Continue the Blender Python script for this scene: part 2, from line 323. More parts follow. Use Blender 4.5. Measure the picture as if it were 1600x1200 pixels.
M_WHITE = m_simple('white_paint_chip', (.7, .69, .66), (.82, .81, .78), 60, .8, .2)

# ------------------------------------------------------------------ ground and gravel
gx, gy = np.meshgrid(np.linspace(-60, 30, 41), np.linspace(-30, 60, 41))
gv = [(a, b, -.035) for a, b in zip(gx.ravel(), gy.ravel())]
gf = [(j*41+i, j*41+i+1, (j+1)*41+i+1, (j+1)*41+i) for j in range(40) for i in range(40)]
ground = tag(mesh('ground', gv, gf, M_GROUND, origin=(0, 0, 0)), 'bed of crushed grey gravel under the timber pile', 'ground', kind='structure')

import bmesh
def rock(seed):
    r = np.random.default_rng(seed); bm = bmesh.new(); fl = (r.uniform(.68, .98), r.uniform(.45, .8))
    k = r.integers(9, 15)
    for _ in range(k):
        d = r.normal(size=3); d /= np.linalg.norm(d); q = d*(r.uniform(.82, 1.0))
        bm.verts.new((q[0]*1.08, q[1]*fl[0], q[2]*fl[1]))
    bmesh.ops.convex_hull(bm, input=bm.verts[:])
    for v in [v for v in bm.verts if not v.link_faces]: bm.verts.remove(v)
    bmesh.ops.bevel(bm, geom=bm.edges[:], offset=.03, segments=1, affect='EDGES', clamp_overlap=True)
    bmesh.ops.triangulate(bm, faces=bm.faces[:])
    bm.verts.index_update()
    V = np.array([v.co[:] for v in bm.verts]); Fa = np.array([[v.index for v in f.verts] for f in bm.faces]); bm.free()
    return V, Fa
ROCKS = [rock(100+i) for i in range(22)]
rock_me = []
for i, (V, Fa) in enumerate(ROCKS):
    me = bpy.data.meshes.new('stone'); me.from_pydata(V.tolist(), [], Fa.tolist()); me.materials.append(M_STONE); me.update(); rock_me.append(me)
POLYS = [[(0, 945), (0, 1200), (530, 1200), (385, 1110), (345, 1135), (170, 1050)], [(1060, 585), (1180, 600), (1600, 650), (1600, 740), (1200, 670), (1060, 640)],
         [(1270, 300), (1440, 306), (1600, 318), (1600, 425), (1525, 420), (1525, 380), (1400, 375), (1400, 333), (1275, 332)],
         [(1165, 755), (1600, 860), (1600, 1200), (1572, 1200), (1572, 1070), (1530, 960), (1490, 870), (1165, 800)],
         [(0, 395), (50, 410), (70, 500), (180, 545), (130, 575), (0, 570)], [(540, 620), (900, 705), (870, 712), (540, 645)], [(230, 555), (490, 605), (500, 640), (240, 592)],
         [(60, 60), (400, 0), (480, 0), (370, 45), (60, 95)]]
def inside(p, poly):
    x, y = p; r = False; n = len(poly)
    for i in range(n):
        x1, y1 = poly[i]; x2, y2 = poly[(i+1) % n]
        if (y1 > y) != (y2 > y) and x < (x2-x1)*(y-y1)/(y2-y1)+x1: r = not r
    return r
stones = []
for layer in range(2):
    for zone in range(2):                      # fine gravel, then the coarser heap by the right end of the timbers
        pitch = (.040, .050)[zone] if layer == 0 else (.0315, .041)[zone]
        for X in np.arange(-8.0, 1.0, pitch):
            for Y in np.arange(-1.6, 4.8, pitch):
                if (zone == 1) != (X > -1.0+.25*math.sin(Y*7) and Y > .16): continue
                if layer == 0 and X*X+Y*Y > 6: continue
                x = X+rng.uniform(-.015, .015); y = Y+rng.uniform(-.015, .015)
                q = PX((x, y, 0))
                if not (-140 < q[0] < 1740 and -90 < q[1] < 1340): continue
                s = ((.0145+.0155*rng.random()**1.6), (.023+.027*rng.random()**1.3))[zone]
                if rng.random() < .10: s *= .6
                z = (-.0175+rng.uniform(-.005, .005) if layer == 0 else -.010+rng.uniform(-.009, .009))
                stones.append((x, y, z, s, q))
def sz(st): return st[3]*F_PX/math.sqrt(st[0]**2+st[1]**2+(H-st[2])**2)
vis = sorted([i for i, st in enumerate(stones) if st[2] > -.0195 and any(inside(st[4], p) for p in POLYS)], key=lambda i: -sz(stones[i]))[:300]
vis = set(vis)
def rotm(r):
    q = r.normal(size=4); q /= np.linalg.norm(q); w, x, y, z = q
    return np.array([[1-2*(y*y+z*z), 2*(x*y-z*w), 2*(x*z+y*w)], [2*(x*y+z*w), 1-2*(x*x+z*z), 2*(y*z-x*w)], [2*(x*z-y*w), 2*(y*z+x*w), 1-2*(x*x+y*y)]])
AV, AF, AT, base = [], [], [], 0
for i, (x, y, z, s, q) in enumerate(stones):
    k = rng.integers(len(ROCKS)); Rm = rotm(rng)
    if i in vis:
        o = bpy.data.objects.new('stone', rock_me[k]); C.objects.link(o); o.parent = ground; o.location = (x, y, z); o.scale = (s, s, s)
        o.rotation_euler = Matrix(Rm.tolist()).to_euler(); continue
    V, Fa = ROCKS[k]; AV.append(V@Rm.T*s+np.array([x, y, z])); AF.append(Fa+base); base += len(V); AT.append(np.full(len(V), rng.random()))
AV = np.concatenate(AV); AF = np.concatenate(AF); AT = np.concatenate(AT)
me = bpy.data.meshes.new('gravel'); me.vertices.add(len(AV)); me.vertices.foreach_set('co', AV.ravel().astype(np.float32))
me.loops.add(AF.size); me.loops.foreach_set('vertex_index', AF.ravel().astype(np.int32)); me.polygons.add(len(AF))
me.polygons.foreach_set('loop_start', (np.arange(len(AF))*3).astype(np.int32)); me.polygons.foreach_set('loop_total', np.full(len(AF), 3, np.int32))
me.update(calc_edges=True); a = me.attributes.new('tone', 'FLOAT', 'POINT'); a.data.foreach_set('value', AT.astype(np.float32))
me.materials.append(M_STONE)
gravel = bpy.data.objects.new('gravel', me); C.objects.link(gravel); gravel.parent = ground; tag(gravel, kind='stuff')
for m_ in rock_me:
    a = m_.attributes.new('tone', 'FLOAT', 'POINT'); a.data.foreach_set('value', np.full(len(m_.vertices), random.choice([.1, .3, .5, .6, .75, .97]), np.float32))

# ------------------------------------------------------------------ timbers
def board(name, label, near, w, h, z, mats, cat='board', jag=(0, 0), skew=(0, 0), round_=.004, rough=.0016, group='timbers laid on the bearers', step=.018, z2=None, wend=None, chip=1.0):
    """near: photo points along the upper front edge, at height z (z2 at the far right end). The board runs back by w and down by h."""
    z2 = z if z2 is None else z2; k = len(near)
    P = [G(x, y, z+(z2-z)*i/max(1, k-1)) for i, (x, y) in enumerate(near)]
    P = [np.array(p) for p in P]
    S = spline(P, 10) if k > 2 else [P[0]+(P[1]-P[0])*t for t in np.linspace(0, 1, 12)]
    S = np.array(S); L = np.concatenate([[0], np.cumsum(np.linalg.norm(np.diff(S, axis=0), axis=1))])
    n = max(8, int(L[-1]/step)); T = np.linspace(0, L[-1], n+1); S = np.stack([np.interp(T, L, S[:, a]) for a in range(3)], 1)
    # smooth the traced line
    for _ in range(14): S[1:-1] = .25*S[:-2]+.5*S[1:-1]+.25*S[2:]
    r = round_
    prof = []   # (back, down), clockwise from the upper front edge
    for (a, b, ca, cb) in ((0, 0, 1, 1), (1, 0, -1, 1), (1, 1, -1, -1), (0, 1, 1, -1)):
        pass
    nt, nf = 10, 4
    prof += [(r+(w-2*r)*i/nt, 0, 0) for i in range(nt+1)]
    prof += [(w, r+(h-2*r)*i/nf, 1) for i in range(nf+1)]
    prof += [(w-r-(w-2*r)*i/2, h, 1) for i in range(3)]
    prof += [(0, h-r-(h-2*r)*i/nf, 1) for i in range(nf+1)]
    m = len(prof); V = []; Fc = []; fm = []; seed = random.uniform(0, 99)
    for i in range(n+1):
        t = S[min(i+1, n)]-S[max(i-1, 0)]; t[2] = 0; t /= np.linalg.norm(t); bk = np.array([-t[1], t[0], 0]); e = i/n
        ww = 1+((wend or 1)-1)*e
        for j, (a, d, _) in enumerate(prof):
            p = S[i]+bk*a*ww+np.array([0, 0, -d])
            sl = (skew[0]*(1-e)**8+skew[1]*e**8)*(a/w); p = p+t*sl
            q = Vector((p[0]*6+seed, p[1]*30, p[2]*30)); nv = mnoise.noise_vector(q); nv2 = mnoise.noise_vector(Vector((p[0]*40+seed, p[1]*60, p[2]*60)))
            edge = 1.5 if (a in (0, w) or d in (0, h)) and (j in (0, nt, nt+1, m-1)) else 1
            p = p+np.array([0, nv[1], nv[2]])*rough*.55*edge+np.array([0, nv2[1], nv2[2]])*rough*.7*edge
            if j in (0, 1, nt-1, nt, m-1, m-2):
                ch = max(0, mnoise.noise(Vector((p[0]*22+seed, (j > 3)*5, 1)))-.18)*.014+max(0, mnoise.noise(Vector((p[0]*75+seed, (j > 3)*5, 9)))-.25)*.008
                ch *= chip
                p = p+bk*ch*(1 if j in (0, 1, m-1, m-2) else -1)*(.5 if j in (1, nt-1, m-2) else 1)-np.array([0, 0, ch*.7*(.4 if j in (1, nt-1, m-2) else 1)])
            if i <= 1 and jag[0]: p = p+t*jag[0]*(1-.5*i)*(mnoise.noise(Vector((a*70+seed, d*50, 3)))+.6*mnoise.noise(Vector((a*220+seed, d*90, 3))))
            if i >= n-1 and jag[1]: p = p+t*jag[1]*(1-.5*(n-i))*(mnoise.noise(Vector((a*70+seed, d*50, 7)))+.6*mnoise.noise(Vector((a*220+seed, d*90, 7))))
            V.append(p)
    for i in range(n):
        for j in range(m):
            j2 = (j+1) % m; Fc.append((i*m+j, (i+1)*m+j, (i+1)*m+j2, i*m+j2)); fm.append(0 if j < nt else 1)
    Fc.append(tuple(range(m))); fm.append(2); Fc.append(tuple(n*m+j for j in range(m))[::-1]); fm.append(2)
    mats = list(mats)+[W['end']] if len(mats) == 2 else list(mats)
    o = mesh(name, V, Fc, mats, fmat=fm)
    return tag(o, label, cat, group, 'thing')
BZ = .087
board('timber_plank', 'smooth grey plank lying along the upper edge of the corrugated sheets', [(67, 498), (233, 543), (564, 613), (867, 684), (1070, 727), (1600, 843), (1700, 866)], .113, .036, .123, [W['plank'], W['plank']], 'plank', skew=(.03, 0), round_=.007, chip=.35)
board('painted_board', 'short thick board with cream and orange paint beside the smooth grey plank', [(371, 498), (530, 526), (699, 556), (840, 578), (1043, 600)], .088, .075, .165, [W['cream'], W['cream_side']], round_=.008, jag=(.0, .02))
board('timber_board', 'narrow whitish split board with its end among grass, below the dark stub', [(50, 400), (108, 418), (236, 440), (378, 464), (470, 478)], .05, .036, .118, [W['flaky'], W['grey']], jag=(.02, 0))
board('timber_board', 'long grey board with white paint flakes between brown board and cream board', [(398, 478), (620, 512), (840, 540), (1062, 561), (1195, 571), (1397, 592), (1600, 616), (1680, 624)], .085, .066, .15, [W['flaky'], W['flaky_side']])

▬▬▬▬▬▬

## [AIM OF THE EXERCISE]
Beginning at the top of the data, please return every line until and including the line containing "pile', 'ground', kind='structure')", copied exactly, and nothing past it.

## [ANSWER IN FULL]
Continue the Blender Python script for this scene: part 2, from line 323. More parts follow. Use Blender 4.5. Measure the picture as if it were 1600x1200 pixels.
M_WHITE = m_simple('white_paint_chip', (.7, .69, .66), (.82, .81, .78), 60, .8, .2)

# ------------------------------------------------------------------ ground and gravel
gx, gy = np.meshgrid(np.linspace(-60, 30, 41), np.linspace(-30, 60, 41))
gv = [(a, b, -.035) for a, b in zip(gx.ravel(), gy.ravel())]
gf = [(j*41+i, j*41+i+1, (j+1)*41+i+1, (j+1)*41+i) for j in range(40) for i in range(40)]
ground = tag(mesh('ground', gv, gf, M_GROUND, origin=(0, 0, 0)), 'bed of crushed grey gravel under the timber pile', 'ground', kind='structure')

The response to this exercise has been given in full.